If a car company found out that 30 percent of its customers thought about a buying a car from a different car company within 12 months of their purchase – that car company would be understandably worried.
No business wants to lose a third of its customers every year.
Here in Illinois, a new survey from Cole Taylor Bank reveals that 30 percent of Chicago area mid-size businesses considered moving to another state in the last 12 months. Most of the businesses thinking about leaving were manufacturers with anywhere from $10-25 million in annual sales.
According to the survey, 80 percent of the respondents rated Illinois’ economy as poor and gave the Chicago economy a slightly worse rating than the overall US economy.
Illinois’ unemployment rate is 9.1 percent – higher than all surrounding states. The combination of the state’s tax increases, excessive state spending and lack of legal reform continue to drive jobs and opportunities to other states.
Illinois is ranked 45th out of 50 states for legal fairness. Should it really be a surprise that 30 percent of mid-size companies want to relocate to another state? States such as Wisconsin and Minnesota have taken dramatic steps to improve their legal climate but here in Illinois legislative leaders refuse to even allow lawsuit reform legislation to come up for a vote.

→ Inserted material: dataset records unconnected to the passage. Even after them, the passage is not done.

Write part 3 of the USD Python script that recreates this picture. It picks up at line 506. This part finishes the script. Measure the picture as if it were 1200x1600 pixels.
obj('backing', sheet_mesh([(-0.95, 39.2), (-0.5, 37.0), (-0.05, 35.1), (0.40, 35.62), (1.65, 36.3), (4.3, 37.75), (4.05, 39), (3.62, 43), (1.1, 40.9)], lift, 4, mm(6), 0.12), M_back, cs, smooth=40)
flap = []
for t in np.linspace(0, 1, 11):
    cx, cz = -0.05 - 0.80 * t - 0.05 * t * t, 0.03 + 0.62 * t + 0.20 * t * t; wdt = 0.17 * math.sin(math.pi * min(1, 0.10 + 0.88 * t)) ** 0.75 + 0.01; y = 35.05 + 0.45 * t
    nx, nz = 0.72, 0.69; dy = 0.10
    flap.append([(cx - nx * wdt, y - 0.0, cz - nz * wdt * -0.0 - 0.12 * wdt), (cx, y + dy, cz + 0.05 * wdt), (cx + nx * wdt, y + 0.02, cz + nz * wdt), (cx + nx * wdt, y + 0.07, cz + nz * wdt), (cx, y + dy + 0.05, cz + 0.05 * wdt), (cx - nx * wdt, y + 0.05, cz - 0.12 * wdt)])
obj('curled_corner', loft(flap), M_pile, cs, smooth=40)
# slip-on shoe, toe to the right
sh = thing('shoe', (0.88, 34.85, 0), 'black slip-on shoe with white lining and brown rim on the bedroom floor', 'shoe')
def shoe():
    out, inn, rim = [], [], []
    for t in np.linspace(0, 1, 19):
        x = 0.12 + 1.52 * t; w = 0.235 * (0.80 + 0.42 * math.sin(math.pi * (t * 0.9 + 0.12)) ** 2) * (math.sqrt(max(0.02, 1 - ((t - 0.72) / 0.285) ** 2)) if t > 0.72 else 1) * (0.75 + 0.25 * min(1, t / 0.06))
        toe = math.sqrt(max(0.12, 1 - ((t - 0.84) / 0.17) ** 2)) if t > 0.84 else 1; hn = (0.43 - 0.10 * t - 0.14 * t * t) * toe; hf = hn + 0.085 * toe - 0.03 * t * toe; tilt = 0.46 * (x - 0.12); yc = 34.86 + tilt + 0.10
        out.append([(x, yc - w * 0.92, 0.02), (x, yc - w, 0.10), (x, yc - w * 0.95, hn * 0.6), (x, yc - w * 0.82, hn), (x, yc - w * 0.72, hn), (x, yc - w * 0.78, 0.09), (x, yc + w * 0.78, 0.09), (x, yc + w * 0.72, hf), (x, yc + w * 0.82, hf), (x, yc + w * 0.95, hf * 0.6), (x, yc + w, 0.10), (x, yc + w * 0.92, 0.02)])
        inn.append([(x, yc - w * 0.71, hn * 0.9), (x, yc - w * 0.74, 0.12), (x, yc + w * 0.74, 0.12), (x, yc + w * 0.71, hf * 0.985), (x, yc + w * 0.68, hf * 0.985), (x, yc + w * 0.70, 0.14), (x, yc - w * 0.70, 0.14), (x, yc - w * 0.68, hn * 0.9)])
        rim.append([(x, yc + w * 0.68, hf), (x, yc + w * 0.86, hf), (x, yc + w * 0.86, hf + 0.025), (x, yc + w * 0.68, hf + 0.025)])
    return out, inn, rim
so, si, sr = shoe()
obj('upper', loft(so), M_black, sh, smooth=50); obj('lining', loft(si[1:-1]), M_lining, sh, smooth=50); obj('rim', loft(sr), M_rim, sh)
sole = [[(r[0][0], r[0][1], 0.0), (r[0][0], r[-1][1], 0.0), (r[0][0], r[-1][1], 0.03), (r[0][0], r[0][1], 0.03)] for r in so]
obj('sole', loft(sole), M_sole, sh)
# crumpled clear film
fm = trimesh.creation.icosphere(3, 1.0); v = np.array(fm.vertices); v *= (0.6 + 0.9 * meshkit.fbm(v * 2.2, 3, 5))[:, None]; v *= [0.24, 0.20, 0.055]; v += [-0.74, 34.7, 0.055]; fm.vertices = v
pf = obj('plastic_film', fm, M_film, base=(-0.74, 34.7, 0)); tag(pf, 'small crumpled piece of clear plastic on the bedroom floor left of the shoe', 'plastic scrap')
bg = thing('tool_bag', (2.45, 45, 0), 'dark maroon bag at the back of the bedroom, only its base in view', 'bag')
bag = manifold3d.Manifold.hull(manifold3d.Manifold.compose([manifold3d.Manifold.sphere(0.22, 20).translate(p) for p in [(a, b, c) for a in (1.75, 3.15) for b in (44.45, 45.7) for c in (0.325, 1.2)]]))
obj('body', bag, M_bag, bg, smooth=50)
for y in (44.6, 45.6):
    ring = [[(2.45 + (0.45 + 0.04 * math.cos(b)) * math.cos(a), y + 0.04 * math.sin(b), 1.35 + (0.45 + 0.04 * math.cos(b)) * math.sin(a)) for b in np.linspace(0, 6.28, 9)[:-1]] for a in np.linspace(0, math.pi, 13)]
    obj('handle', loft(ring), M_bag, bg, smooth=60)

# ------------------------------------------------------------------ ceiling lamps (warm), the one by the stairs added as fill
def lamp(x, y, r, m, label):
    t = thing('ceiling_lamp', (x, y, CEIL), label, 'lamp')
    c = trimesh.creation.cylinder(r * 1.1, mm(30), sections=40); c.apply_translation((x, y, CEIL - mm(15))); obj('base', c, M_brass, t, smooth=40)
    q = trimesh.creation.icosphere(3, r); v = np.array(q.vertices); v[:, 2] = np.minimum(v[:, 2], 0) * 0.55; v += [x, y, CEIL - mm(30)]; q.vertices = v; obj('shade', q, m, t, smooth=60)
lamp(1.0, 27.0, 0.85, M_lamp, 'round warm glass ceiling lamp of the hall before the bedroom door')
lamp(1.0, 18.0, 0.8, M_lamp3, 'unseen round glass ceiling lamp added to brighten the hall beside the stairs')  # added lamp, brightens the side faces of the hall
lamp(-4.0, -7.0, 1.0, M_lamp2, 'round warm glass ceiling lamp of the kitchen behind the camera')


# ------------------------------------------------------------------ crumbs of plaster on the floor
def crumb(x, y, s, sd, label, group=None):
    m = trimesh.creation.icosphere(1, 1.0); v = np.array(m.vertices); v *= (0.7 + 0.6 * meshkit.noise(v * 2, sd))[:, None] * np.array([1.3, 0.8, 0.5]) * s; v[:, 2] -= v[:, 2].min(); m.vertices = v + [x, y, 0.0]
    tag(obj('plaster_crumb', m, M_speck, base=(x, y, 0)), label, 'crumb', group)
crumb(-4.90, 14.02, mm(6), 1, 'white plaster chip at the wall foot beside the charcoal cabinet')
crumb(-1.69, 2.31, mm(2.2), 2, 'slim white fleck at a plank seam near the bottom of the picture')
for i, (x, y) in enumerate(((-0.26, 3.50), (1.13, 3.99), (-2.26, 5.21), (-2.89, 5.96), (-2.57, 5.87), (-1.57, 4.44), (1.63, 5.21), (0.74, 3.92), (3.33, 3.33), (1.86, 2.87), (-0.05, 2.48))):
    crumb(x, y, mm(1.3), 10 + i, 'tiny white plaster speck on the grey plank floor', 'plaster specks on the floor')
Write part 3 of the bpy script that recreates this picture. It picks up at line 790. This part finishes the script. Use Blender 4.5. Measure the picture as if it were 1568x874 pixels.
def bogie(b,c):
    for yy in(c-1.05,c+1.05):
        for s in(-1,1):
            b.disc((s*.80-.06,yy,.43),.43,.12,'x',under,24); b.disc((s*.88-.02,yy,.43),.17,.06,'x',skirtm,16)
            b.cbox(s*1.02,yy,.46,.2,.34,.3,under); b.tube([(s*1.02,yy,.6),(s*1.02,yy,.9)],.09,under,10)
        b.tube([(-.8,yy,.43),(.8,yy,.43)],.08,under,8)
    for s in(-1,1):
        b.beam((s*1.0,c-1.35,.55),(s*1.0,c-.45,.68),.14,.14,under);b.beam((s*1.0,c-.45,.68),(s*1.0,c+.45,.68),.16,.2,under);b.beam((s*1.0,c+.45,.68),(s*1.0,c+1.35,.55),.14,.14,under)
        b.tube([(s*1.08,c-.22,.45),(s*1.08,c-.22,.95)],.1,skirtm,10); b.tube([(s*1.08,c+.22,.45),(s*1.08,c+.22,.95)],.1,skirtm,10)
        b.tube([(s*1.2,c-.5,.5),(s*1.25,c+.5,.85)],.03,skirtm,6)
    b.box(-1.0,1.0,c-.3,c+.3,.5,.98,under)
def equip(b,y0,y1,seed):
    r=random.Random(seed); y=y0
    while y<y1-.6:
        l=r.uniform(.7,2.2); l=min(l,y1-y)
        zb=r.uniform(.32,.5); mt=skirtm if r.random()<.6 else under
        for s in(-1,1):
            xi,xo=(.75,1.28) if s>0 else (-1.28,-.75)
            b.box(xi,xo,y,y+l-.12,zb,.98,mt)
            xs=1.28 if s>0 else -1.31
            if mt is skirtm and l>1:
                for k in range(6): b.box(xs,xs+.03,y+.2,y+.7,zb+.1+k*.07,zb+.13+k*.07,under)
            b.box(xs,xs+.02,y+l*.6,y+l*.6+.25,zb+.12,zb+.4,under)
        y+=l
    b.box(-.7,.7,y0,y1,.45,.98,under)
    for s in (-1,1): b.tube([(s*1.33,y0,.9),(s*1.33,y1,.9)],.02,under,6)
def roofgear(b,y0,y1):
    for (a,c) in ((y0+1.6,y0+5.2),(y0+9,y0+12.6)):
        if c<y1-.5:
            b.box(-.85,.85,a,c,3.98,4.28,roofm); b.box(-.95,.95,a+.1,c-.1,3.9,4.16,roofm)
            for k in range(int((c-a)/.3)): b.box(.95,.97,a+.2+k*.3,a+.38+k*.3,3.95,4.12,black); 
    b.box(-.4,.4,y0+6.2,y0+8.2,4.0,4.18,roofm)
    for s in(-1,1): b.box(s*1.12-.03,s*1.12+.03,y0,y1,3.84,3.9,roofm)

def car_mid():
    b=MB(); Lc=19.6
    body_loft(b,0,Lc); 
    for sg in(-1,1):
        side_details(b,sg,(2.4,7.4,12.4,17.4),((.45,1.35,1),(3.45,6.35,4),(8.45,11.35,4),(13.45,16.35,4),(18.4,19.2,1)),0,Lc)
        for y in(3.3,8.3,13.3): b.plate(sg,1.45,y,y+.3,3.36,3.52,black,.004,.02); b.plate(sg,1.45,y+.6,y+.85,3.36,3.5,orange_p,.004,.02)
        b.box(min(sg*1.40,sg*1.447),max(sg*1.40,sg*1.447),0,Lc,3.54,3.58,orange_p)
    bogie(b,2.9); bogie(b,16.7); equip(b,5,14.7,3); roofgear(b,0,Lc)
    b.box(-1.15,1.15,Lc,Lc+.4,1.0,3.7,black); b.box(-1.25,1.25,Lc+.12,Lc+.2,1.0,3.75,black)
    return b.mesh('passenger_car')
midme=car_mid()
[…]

If legislative leaders continue in their failure to create a better environment for job growth and job creation – then we run the risk of seeing those companies thinking of leaving begin the process of actually leaving. Illinois needs jobs – not more lawsuits.
Ellie
10:34 am on Friday, April 20, 2012
Steve Malanga (senior fellow at the Manhattan Institute) makes additional points in his article, "Illinois Shows What Not to Do." (Subtitle: Wise Wisconsin isn't imitating its spendthrift neighbor). Malanga also points out that the Chicago- based Civic Federation projects that under current budget trends, Illinois' backlog of unpaid bills would grow to 34 billion in five years!